To make it real, we looked specifically at service transparency and performance management of CE services describing the steps the MEF has gone through to define what to monitor, how to monitor it and how to present, share and consume the resulting information (MEF 35.1, 36.1 and 52). The culmination of all of this is analogous to the dial-tone of voice networks in the past, where one could pick up a phone and dial a number across the planet and the connection would be made, automatically, across multiple operators without human intervention.

That was the power of the previous communications era, and now the challenge is to take that approach and apply it to multiple applications that use a shared (i.e. packet-switched) technology base. The MEF is working hard to address this objective by combining smart people from CSPs around the world i.e., their membership, collaborating with other SDOs in the same and overlapping domains (see the recent agreement between TM Forum, ONF and MEF as an example) and all of the recent open-source projects the MEF is running to help accelerate the standards definition process and secure adoption quickly.
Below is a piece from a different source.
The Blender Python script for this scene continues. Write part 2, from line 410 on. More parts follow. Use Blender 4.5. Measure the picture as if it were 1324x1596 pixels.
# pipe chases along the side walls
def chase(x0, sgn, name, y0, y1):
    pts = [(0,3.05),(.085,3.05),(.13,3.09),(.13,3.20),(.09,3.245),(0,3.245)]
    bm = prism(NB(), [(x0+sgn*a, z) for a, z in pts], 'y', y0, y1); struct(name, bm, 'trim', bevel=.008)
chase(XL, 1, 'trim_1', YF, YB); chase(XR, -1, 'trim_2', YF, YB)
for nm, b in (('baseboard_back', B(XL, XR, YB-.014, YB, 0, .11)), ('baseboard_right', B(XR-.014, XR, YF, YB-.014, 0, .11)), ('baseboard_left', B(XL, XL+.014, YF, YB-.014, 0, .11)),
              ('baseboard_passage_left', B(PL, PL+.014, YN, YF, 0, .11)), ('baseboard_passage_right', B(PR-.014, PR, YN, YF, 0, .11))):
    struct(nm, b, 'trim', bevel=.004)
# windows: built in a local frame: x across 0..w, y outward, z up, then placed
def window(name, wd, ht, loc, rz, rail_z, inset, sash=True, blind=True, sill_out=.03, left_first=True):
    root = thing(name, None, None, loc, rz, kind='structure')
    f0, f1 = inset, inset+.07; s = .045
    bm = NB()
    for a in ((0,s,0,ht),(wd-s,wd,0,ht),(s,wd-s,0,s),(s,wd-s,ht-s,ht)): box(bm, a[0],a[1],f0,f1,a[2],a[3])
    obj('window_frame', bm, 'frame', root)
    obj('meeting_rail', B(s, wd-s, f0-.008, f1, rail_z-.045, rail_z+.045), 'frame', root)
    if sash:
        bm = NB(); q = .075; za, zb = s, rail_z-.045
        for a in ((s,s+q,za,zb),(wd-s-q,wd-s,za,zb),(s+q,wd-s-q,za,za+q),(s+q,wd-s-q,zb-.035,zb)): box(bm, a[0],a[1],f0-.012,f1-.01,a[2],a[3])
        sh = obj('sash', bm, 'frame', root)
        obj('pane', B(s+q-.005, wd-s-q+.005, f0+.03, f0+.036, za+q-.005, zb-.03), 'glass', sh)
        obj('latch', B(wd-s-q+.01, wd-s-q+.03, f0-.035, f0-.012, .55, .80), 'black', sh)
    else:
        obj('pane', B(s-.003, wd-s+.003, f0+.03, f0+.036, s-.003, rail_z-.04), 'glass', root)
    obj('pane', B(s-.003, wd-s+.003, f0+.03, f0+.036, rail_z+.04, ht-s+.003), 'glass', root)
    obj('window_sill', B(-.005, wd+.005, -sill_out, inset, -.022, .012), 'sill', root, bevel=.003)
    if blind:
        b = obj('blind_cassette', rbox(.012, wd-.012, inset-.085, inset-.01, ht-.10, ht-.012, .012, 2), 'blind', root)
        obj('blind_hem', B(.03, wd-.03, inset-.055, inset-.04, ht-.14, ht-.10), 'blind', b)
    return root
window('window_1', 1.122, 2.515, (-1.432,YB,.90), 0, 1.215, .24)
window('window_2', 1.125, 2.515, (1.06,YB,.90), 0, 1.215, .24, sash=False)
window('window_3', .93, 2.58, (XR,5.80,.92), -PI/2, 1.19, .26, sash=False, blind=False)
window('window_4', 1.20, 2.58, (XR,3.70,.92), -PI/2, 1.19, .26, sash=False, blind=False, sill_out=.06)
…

Although the MEF was an unknown entity for many of the attendees, even with my limited Spanish, (plus some great translators), it was clear that the industry challenges of cost-control, revenue growth, and legacy business operations were as well understood in Chile as anywhere else in the world. We agreed, as one attendee put it, that the MEF Third Network Vision sounded a bit like magic based on the existing environment, but that the attempt to make that magic real was not only necessary to compete, but a way to unlock new revenue opportunities to move into the next era of communications.